MATERIAL PROVIDED:
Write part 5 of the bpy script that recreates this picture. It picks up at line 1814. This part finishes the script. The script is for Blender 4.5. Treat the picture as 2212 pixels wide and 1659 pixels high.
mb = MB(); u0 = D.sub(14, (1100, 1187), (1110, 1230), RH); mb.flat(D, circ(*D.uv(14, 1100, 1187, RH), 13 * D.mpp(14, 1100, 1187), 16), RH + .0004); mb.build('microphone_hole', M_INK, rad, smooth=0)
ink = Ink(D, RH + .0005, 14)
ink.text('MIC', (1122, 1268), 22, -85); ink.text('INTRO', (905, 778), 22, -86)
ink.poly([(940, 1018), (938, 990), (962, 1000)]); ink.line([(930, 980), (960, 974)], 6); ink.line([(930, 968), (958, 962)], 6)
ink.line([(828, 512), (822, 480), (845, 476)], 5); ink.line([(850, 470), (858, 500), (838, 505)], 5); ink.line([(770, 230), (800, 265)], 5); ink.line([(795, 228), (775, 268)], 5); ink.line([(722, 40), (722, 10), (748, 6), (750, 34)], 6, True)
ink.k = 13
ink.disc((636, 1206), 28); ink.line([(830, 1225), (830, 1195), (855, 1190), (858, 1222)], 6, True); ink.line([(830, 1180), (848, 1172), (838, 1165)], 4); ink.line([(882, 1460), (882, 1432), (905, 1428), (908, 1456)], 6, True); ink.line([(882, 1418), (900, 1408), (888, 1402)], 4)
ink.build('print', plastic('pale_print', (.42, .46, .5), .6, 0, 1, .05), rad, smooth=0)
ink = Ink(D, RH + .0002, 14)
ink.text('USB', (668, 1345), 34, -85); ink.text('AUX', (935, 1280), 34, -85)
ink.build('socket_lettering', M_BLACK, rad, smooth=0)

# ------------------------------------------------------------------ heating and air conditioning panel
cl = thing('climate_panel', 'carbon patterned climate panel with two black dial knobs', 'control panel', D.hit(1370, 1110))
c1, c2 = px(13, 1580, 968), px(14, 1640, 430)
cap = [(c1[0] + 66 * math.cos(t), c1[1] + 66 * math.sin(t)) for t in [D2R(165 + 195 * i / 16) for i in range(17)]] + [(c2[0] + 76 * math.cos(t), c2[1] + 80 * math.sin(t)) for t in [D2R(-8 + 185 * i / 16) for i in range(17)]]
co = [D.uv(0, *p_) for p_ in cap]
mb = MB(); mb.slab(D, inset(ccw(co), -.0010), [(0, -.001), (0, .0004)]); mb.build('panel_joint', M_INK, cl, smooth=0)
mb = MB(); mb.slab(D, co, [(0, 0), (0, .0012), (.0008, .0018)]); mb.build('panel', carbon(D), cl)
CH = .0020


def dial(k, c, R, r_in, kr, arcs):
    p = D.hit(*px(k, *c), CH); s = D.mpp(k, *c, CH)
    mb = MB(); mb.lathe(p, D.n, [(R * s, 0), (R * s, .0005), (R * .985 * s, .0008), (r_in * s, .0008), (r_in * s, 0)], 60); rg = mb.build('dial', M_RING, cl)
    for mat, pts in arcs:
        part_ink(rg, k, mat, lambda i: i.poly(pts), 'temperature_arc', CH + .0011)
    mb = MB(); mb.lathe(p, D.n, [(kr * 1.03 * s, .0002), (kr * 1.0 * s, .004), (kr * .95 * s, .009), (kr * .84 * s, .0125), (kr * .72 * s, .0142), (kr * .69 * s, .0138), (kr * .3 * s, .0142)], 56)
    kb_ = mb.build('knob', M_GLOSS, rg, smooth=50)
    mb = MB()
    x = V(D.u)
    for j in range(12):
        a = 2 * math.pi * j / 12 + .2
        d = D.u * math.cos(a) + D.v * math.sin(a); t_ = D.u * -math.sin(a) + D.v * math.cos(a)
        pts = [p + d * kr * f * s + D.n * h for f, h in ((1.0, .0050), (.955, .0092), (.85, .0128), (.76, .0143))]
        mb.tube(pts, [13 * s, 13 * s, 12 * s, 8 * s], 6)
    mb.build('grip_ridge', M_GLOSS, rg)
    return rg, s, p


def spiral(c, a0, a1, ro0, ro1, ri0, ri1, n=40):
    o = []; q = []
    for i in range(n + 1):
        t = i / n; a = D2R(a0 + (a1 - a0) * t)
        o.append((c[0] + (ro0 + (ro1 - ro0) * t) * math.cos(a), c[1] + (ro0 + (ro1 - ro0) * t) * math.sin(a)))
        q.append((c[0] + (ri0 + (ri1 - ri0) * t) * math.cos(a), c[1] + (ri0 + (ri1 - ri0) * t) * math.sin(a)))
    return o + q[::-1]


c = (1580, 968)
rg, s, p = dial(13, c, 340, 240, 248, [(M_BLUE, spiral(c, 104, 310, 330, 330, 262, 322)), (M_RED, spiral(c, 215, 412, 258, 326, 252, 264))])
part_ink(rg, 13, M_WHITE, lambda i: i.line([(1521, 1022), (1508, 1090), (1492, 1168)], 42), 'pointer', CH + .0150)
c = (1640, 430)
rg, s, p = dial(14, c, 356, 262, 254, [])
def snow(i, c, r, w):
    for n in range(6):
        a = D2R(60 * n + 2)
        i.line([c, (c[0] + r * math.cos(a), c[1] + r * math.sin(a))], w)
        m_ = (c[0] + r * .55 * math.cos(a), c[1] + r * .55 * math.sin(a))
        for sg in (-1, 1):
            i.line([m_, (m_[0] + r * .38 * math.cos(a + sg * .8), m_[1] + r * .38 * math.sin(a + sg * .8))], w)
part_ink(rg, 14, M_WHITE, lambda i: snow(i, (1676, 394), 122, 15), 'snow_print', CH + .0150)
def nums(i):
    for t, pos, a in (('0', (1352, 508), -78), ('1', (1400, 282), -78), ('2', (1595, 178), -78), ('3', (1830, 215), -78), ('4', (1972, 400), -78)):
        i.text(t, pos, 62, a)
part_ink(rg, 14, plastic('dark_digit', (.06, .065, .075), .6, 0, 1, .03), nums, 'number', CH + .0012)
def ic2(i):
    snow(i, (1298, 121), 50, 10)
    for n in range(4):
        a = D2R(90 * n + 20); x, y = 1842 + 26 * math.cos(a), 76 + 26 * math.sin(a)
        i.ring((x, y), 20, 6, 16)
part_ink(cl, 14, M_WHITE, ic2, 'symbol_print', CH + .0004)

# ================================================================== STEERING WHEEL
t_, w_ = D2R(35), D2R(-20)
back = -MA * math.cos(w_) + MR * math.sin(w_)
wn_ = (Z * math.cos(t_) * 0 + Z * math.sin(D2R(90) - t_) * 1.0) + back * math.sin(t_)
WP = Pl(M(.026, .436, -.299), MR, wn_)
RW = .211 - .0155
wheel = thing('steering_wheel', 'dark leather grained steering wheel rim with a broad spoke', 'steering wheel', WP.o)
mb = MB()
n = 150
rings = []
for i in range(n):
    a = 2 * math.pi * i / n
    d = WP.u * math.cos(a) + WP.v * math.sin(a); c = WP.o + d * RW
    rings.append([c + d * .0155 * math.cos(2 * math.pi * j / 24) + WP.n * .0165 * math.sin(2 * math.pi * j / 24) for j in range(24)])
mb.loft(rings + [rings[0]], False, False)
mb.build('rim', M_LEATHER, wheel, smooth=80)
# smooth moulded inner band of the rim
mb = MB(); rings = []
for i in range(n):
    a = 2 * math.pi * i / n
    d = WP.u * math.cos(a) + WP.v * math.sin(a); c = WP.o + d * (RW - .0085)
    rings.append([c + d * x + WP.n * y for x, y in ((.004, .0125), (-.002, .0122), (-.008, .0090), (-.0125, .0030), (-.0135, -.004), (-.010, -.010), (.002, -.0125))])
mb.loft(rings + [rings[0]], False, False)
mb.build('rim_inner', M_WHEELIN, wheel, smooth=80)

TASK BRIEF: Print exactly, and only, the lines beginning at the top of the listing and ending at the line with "ink.build('socket_lettering', M_BLACK, rad, smooth=0)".

RIGHT ANSWER:
Write part 5 of the bpy script that recreates this picture. It picks up at line 1814. This part finishes the script. The script is for Blender 4.5. Treat the picture as 2212 pixels wide and 1659 pixels high.
mb = MB(); u0 = D.sub(14, (1100, 1187), (1110, 1230), RH); mb.flat(D, circ(*D.uv(14, 1100, 1187, RH), 13 * D.mpp(14, 1100, 1187), 16), RH + .0004); mb.build('microphone_hole', M_INK, rad, smooth=0)
ink = Ink(D, RH + .0005, 14)
ink.text('MIC', (1122, 1268), 22, -85); ink.text('INTRO', (905, 778), 22, -86)
ink.poly([(940, 1018), (938, 990), (962, 1000)]); ink.line([(930, 980), (960, 974)], 6); ink.line([(930, 968), (958, 962)], 6)
ink.line([(828, 512), (822, 480), (845, 476)], 5); ink.line([(850, 470), (858, 500), (838, 505)], 5); ink.line([(770, 230), (800, 265)], 5); ink.line([(795, 228), (775, 268)], 5); ink.line([(722, 40), (722, 10), (748, 6), (750, 34)], 6, True)
ink.k = 13
ink.disc((636, 1206), 28); ink.line([(830, 1225), (830, 1195), (855, 1190), (858, 1222)], 6, True); ink.line([(830, 1180), (848, 1172), (838, 1165)], 4); ink.line([(882, 1460), (882, 1432), (905, 1428), (908, 1456)], 6, True); ink.line([(882, 1418), (900, 1408), (888, 1402)], 4)
ink.build('print', plastic('pale_print', (.42, .46, .5), .6, 0, 1, .05), rad, smooth=0)
ink = Ink(D, RH + .0002, 14)
ink.text('USB', (668, 1345), 34, -85); ink.text('AUX', (935, 1280), 34, -85)
ink.build('socket_lettering', M_BLACK, rad, smooth=0)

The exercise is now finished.